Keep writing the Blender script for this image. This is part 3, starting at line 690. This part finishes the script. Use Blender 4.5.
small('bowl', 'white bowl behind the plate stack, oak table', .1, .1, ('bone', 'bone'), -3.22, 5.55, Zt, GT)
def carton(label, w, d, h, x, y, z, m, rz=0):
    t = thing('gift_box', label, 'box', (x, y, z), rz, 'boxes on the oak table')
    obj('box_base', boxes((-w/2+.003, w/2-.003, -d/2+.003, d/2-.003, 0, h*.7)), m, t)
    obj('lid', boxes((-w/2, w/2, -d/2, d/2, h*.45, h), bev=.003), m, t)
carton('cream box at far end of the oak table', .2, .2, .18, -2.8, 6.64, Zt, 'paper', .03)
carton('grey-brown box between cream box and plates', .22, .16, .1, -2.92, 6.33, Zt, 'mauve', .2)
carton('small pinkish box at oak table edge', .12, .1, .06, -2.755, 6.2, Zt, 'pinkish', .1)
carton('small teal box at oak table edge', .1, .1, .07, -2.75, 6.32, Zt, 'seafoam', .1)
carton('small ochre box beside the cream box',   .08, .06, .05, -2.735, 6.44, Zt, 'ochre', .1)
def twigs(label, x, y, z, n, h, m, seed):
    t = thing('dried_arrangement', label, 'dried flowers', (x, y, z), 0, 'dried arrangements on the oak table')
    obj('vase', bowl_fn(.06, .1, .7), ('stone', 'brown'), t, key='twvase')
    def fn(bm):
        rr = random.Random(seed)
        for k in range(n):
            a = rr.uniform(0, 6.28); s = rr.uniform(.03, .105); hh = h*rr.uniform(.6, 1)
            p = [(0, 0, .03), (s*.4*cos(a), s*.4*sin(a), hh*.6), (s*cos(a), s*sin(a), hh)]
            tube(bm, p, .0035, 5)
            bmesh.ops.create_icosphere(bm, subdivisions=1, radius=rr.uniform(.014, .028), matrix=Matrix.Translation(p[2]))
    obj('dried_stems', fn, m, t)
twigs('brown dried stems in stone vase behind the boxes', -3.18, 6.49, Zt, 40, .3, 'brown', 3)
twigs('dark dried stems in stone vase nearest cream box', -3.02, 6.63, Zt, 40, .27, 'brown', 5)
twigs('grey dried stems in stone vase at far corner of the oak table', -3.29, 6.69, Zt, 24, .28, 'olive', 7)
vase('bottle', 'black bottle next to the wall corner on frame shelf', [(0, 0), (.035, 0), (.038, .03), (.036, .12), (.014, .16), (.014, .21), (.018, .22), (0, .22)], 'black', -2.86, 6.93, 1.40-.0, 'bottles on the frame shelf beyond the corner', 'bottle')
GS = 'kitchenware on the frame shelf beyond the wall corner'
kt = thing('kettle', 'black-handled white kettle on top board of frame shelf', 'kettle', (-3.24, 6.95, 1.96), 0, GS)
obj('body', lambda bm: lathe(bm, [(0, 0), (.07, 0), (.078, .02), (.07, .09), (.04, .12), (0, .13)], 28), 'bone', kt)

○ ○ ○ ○

Retype all of the data shown above, word for word.

= EXERCISE RESULT =
Keep writing the Blender script for this image. This is part 3, starting at line 690. This part finishes the script. Use Blender 4.5.
small('bowl', 'white bowl behind the plate stack, oak table', .1, .1, ('bone', 'bone'), -3.22, 5.55, Zt, GT)
def carton(label, w, d, h, x, y, z, m, rz=0):
    t = thing('gift_box', label, 'box', (x, y, z), rz, 'boxes on the oak table')
    obj('box_base', boxes((-w/2+.003, w/2-.003, -d/2+.003, d/2-.003, 0, h*.7)), m, t)
    obj('lid', boxes((-w/2, w/2, -d/2, d/2, h*.45, h), bev=.003), m, t)
carton('cream box at far end of the oak table', .2, .2, .18, -2.8, 6.64, Zt, 'paper', .03)
carton('grey-brown box between cream box and plates', .22, .16, .1, -2.92, 6.33, Zt, 'mauve', .2)
carton('small pinkish box at oak table edge', .12, .1, .06, -2.755, 6.2, Zt, 'pinkish', .1)
carton('small teal box at oak table edge', .1, .1, .07, -2.75, 6.32, Zt, 'seafoam', .1)
carton('small ochre box beside the cream box',   .08, .06, .05, -2.735, 6.44, Zt, 'ochre', .1)
def twigs(label, x, y, z, n, h, m, seed):
    t = thing('dried_arrangement', label, 'dried flowers', (x, y, z), 0, 'dried arrangements on the oak table')
    obj('vase', bowl_fn(.06, .1, .7), ('stone', 'brown'), t, key='twvase')
    def fn(bm):
        rr = random.Random(seed)
        for k in range(n):
            a = rr.uniform(0, 6.28); s = rr.uniform(.03, .105); hh = h*rr.uniform(.6, 1)
            p = [(0, 0, .03), (s*.4*cos(a), s*.4*sin(a), hh*.6), (s*cos(a), s*sin(a), hh)]
            tube(bm, p, .0035, 5)
            bmesh.ops.create_icosphere(bm, subdivisions=1, radius=rr.uniform(.014, .028), matrix=Matrix.Translation(p[2]))
    obj('dried_stems', fn, m, t)
twigs('brown dried stems in stone vase behind the boxes', -3.18, 6.49, Zt, 40, .3, 'brown', 3)
twigs('dark dried stems in stone vase nearest cream box', -3.02, 6.63, Zt, 40, .27, 'brown', 5)
twigs('grey dried stems in stone vase at far corner of the oak table', -3.29, 6.69, Zt, 24, .28, 'olive', 7)
vase('bottle', 'black bottle next to the wall corner on frame shelf', [(0, 0), (.035, 0), (.038, .03), (.036, .12), (.014, .16), (.014, .21), (.018, .22), (0, .22)], 'black', -2.86, 6.93, 1.40-.0, 'bottles on the frame shelf beyond the corner', 'bottle')
GS = 'kitchenware on the frame shelf beyond the wall corner'
kt = thing('kettle', 'black-handled white kettle on top board of frame shelf', 'kettle', (-3.24, 6.95, 1.96), 0, GS)
obj('body', lambda bm: lathe(bm, [(0, 0), (.07, 0), (.078, .02), (.07, .09), (.04, .12), (0, .13)], 28), 'bone', kt)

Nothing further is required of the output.